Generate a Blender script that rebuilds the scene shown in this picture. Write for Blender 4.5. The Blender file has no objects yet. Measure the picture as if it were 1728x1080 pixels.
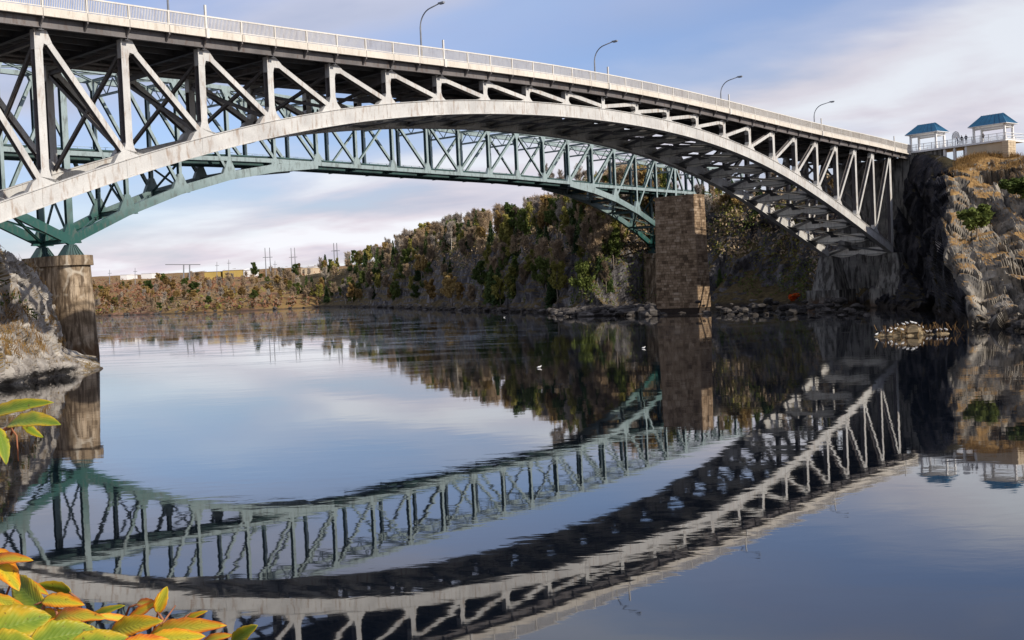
import bpy, math, random
import numpy as np
from mathutils import Vector, Matrix
random.seed(7); RNG = np.random.default_rng(11)
scene = bpy.context.scene
COL = scene.collection
# ------------------------------------------------------------------ camera
CH = 6.5; CF = 1943.05; CP = -0.028393; CR = -0.044115
cp, sp, cr, sr = math.cos(CP), math.sin(CP), math.cos(CR), math.sin(CR)
FW = np.array([0, cp, sp]); UP0 = np.array([0, -sp, cp]); RT0 = np.array([1., 0, 0])
RT = cr * RT0 + sr * UP0; UP = -sr * RT0 + cr * UP0
cam_d = bpy.data.cameras.new('camera'); cam = bpy.data.objects.new('camera', cam_d); COL.objects.link(cam)
cam_d.sensor_width = 36; cam_d.lens = 36 * CF / 1728; cam_d.clip_start = 0.05; cam_d.clip_end = 20000
cam.matrix_world = Matrix(((RT[0], UP[0], -FW[0], 0), (RT[1], UP[1], -FW[1], 0), (RT[2], UP[2], -FW[2], CH), (0, 0, 0, 1)))
scene.camera = cam
scene.view_settings.view_transform = 'Standard'; scene.view_settings.look = 'None'
scene.view_settings.exposure = 0.0; scene.view_settings.gamma = 1
SUN_AZ, SUN_EL = 127.0, 31.0        # azimuth clockwise from +Y
# ------------------------------------------------------------------ node helpers
def mth(nt, op, a, b=None, c=None, clamp=False):
    n = nt.nodes.new('ShaderNodeMath'); n.operation = op; n.use_clamp = clamp
    for k, v in enumerate((a, b, c)):
        if v is None: continue
        if isinstance(v, (int, float)): n.inputs[k].default_value = v
        else: nt.links.new(v, n.inputs[k])
    return n.outputs[0]
def noise(nt, vec, scale, detail=4, rough=.55, dist=0, col=False):
    n = nt.nodes.new('ShaderNodeTexNoise'); n.inputs['Scale'].default_value = scale
    n.inputs['Detail'].default_value = detail; n.inputs['Roughness'].default_value = rough; n.inputs['Distortion'].default_value = dist
    if vec is not None: nt.links.new(vec, n.inputs['Vector'])
    return n.outputs['Color' if col else 'Fac']
def ramp(nt, fac, stops, interp='LINEAR'):
    n = nt.nodes.new('ShaderNodeValToRGB'); cr_ = n.color_ramp; cr_.interpolation = interp
    while len(cr_.elements) < len(stops): cr_.elements.new(.5)
    for e, (p, c) in zip(cr_.elements, stops):
        e.position = p; e.color = (c, c, c, 1) if isinstance(c, (int, float)) else (*c, 1)
    nt.links.new(fac, n.inputs[0]); return n.outputs[0]
def mix(nt, fac, a, b, blend='MIX'):
    n = nt.nodes.new('ShaderNodeMix'); n.data_type = 'RGBA'; n.blend_type = blend
    for s, v in ((n.inputs[0], fac), (n.inputs[6], a), (n.inputs[7], b)):
        if isinstance(v, (int, float)): s.default_value = v
        elif isinstance(v, tuple): s.default_value = (*v, 1)
        else: nt.links.new(v, s)
    return n.outputs[2]
def mapping(nt, vec, scale=(1, 1, 1), rot=(0, 0, 0), loc=(0, 0, 0)):
    n = nt.nodes.new('ShaderNodeMapping'); n.inputs['Scale'].default_value = scale; n.inputs['Rotation'].default_value = rot
    n.inputs['Location'].default_value = loc
    nt.links.new(vec, n.inputs['Vector']); return n.outputs[0]
def newmat(name, rough=.7, spec=.3, metallic=0):
    m = bpy.data.materials.new(name); m.use_nodes = True; nt = m.node_tree
    b = nt.nodes['Principled BSDF']; b.inputs['Roughness'].default_value = rough
    b.inputs['Specular IOR Level'].default_value = spec; b.inputs['Metallic'].default_value = metallic
    return m, nt, b
def geo_pos(nt):
    return nt.nodes.new('ShaderNodeNewGeometry').outputs['Position']
def bump(nt, b, h, strength=.5, dist=.1):
    n = nt.nodes.new('ShaderNodeBump'); n.inputs['Strength'].default_value = strength; n.inputs['Distance'].default_value = dist
    nt.links.new(h, n.inputs['Height']); nt.links.new(n.outputs[0], b.inputs['Normal']); return n
# ------------------------------------------------------------------ world
w = bpy.data.worlds.new('World'); scene.world = w; w.use_nodes = True; nt = w.node_tree; nt.nodes.clear()
out = nt.nodes.new('ShaderNodeOutputWorld'); bg = nt.nodes.new('ShaderNodeBackground'); nt.links.new(bg.outputs[0], out.inputs[0])
sky = nt.nodes.new('ShaderNodeTexSky'); sky.sky_type = 'NISHITA'; sky.sun_disc = False
sky.sun_elevation = math.radians(SUN_EL); sky.sun_rotation = math.radians(SUN_AZ); sky.air_density = 1.2; sky.dust_density = .8; sky.ozone_density = 2.0
BGS = 0.10
bg.inputs['Strength'].default_value = BGS
tc = nt.nodes.new('ShaderNodeTexCoord').outputs['Generated']
sx = nt.nodes.new('ShaderNodeSeparateXYZ'); nt.links.new(tc, sx.inputs[0])
zc = mth(nt, 'MAXIMUM', sx.outputs[2], 0.0)
den = mth(nt, 'ADD', zc, 0.16)
cx = mth(nt, 'DIVIDE', sx.outputs[0], den); cy = mth(nt, 'DIVIDE', sx.outputs[1], den)
cmb = nt.nodes.new('ShaderNodeCombineXYZ'); nt.links.new(cx, cmb.inputs[0]); nt.links.new(cy, cmb.inputs[1])
cv = mapping(nt, cmb.outputs[0], (1.0, 1.0, 1), (0, 0, .35), (5.3, 2.6, 0))
n1 = noise(nt, mapping(nt, cv, (.6, .8, 1)), 1.0, 6, .5, .2)
n2 = noise(nt, mapping(nt, cv, (.8, 1.0, 1), (0, 0, .3), (7, 3, 0)), 1.6, 5, .5, .25)
n3 = noise(nt, mapping(nt, cv, (.3, .45, 1), (0, 0, 0), (2, 9, 0)), 1.0, 3, .5)
cover = ramp(nt, mth(nt, 'ADD', mth(nt, 'MULTIPLY', n1, .65), mth(nt, 'MULTIPLY', n3, .35)), [(.36, .25), (.46, .75), (.54, 1.0)], 'EASE')
k = 1 / BGS
low = ramp(nt, zc, [(0, 1), (.055, .75), (.14, .2), (.3, 0)])
shade = ramp(nt, n2, [(.34, (.52*k, .535*k, .63*k)), (.5, (.68*k, .67*k, .745*k)), (.64, (.77*k, .81*k, .88*k))])
hor = ramp(nt, n2, [(.36, (.62*k, .60*k, .72*k)), (.49, (.84*k, .76*k, .83*k)), (.60, (1.0*k, 1.0*k, 1.05*k))])
cloud = mix(nt, low, shade, hor)
skyc = mix(nt, 1.0, sky.outputs[0], (.95, 1.07, 1.50), 'MULTIPLY')
band = mth(nt, 'ABSOLUTE', mth(nt, 'SUBTRACT', sx.outputs[2], mth(nt, 'ADD', .185, mth(nt, 'ADD', mth(nt, 'MULTIPLY', sx.outputs[0], .22), mth(nt, 'MULTIPLY', mth(nt, 'SUBTRACT', n2, .5), .16)))))
rift = ramp(nt, band, [(.0, 1), (.035, .75), (.085, 0)], 'EASE')      # a long rift of blue between two cloud banks
cover = mth(nt, 'MULTIPLY', cover, mth(nt, 'SUBTRACT', 1, mth(nt, 'MULTIPLY', rift, .8)))
cover = mth(nt, 'MULTIPLY', cover, ramp(nt, zc, [(.0, 1), (.3, .95), (.7, .6)]))
nt.links.new(mix(nt, cover, skyc, cloud), bg.inputs['Color'])
# ------------------------------------------------------------------ sun
sd = bpy.data.lights.new('sun', 'SUN'); sd.energy = 4.9; sd.angle = math.radians(.6); sd.color = (1, .92, .81)
so = bpy.data.objects.new('sun', sd); COL.objects.link(so)
az, el = math.radians(SUN_AZ), math.radians(SUN_EL)
SD = Vector((math.sin(az) * math.cos(el), math.cos(az) * math.cos(el), math.sin(el)))
so.rotation_euler = SD.to_track_quat('Z', 'Y').to_euler()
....
# [What the exercise asks]
Search the material above for "objects". Pull out each line where it shows up.

# [Task output]
Generate a Blender script that rebuilds the scene shown in this picture. Write for Blender 4.5. The Blender file has no objects yet. Measure the picture as if it were 1728x1080 pixels.
cam_d = bpy.data.cameras.new('camera'); cam = bpy.data.objects.new('camera', cam_d); COL.objects.link(cam)
so = bpy.data.objects.new('sun', sd); COL.objects.link(so)